Reaves v. Turner

94 P. 543 | Okla. | 1908

The plaintiff in error contends that the judgment rendered in the commissioner's court on the 31st day of January, 1898, was void for the reason that said court had no jurisdiction to render such a judgment. As will be observed from reading the complaint in said cause, the causes of action as stated, each of the same is within the jurisdictional amount of the commissioner's court, but judgment is asked and rendered in excess of the jurisdictional amount. By section 4026, Mansfield's Dig. (Ind. T. Ann. St. 1899, § 2706), commissioners in the Indian Territory shall have concurrent jurisdiction, arising out of contracts, express or implied, not to exceed the sum of $300, exclusive of interest. By section 5014, Mansfield's Dig. (Ind. T. Ann. St. 1899, § 3219), it is provided, referring to circuit courts, that "several causes of action may be united in the same complaint where each affects all the parties to the action. * * * Claim arising out of contracts express or implied." Also section 4034, Mansfield's Dig. (Ind. T. Ann. St. 1899, § 2714), provides:

"The parties to the action may be the same as in the circuit court, and all proceedings prescribed for that court, as far as the same are applicable and not herein changed, shall be pursued in justices' courts."

It would appear, therefore, that one may use and join as many causes of action as he may have against the same defendant so long as each separate cause of action is within the jurisdiction of the commissioner, and that said plaintiff may take judgment in *496 each cause of action and consolidate the several sums into one judgment. Mannington v. Young et al. 35 Ark. 287; Hibbard v.Kirby, 38 Ark. 102; Harris v. Castleberry, 3 Ind. T. 576, 64 S.W. 542.

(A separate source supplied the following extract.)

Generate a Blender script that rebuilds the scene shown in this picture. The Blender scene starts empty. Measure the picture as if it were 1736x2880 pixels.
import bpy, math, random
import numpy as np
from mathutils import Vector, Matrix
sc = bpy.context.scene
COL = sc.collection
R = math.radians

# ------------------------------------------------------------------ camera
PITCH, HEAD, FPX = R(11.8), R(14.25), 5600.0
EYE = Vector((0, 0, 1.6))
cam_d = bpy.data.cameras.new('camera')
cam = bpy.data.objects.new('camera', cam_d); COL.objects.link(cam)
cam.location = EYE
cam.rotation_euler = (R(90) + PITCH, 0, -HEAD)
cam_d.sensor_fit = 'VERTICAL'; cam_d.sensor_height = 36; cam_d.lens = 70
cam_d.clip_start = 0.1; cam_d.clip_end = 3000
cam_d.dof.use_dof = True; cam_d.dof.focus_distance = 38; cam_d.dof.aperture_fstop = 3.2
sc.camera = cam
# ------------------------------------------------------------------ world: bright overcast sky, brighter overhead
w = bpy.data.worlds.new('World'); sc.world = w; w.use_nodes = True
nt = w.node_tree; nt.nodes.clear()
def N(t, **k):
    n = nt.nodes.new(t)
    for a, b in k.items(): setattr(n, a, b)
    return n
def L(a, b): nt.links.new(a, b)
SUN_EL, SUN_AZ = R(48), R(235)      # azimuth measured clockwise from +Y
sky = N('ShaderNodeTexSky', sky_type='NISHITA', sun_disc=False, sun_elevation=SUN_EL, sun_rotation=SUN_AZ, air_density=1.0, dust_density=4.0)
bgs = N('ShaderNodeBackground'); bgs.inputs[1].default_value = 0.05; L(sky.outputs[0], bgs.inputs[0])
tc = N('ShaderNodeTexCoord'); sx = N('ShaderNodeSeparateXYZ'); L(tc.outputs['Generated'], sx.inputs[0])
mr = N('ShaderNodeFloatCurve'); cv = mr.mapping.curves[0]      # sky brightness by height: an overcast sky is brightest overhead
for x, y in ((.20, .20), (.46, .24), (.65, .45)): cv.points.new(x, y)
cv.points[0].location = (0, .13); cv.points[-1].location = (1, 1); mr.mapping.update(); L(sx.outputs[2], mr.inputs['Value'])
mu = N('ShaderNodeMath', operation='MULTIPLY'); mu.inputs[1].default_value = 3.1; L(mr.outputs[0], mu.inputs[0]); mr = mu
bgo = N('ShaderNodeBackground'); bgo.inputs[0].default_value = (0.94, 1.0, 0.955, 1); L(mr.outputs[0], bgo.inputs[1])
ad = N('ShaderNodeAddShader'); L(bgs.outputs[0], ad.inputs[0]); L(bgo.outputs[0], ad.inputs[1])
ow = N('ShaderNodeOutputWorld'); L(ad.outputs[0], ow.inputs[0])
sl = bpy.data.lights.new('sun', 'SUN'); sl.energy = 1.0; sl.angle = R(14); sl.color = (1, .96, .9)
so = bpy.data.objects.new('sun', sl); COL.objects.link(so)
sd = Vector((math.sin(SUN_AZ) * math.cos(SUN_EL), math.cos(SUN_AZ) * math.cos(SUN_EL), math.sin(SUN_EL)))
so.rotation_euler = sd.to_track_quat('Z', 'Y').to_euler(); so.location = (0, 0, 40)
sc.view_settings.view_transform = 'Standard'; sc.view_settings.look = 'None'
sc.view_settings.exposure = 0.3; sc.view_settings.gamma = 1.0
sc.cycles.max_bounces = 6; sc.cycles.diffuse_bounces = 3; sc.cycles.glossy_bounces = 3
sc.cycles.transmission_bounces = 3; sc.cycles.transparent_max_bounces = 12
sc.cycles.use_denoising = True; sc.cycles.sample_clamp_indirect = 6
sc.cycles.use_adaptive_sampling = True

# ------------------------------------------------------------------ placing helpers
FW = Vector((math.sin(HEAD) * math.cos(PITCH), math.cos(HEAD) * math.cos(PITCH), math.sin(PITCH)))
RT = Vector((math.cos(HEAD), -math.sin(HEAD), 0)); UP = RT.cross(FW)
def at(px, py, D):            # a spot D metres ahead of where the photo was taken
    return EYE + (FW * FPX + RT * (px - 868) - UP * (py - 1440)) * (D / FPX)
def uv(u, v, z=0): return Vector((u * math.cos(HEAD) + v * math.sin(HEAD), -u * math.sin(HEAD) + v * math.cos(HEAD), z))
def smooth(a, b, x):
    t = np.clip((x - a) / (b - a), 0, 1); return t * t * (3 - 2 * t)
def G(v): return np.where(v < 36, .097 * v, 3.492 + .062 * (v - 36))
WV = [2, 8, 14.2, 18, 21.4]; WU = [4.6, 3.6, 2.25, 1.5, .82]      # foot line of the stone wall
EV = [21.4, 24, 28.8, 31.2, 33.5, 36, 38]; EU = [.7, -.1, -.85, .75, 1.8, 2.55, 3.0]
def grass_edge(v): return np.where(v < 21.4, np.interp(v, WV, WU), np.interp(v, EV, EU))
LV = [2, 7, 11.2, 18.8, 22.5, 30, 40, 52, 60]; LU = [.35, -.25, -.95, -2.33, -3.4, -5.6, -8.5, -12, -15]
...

It is further contended on the part of plaintiff in error that said judgment is void because it reads, "with interest at ten per cent., and six per cent., with all costs of this suit." Unquestionably, the meaning of this phrase is obscure and ambiguous, but it is a well-settled rule that if the entry of a judgment is so obscure or ambiguous as not to express the final determination with sufficient accuracy reference should be had to the pleadings and entire record when construing the judgment. Fleener v. Driskill, 97 Ind. 27; Fowler v. Doyle etal., 16 Iowa, 534; Hofferbert v. Klinkhardt, 58 Ill. 450; Clayv. Hildebrand Bros., 34 Kan. 694, 9 P. 466; 1 Black on Judgments, 123. Under the rule just stated, by reference to the pleadings, it is evident that it was the intention that that portion of said judgment which was rendered upon the notes was to bear 10 per cent. interest, and that part upon the open account 6 per cent. interest.

The judgment was not barred by the statute of limitations.Hicks v. Brown, 38 Ark. 469; Mansfield's Dig. § 4487; Ind. T. Ann. St. 1899, § 2954. But defendant neither availed himself of such defense by pleas nor demurrer to that effect, which is necessary; and unless claimed it is waived. Thompson v. Parker,68 Ala. 387; Wilson v. Anthony, 19 Ark. 16; Parker v. Berry,12 Kan. 351; Miller v. Houston City St. R. Co., 55 Fed. 371, 5 Cow. C. A. 134.

If there was error in rendering the judgment or entering same by the United States commissioner, advantage cannot be taken of same in this action if the commissioner's court had jurisdiction of said cause. Badgett v. Jordon, 32 Ark. 155; Mansfield's Dig. §§ 3907, 3908 (Ind. T. Ann. St. 1899, §§ 2587, 2588).

We find no reversible error in the record. Judgment of the lower court is affirmed.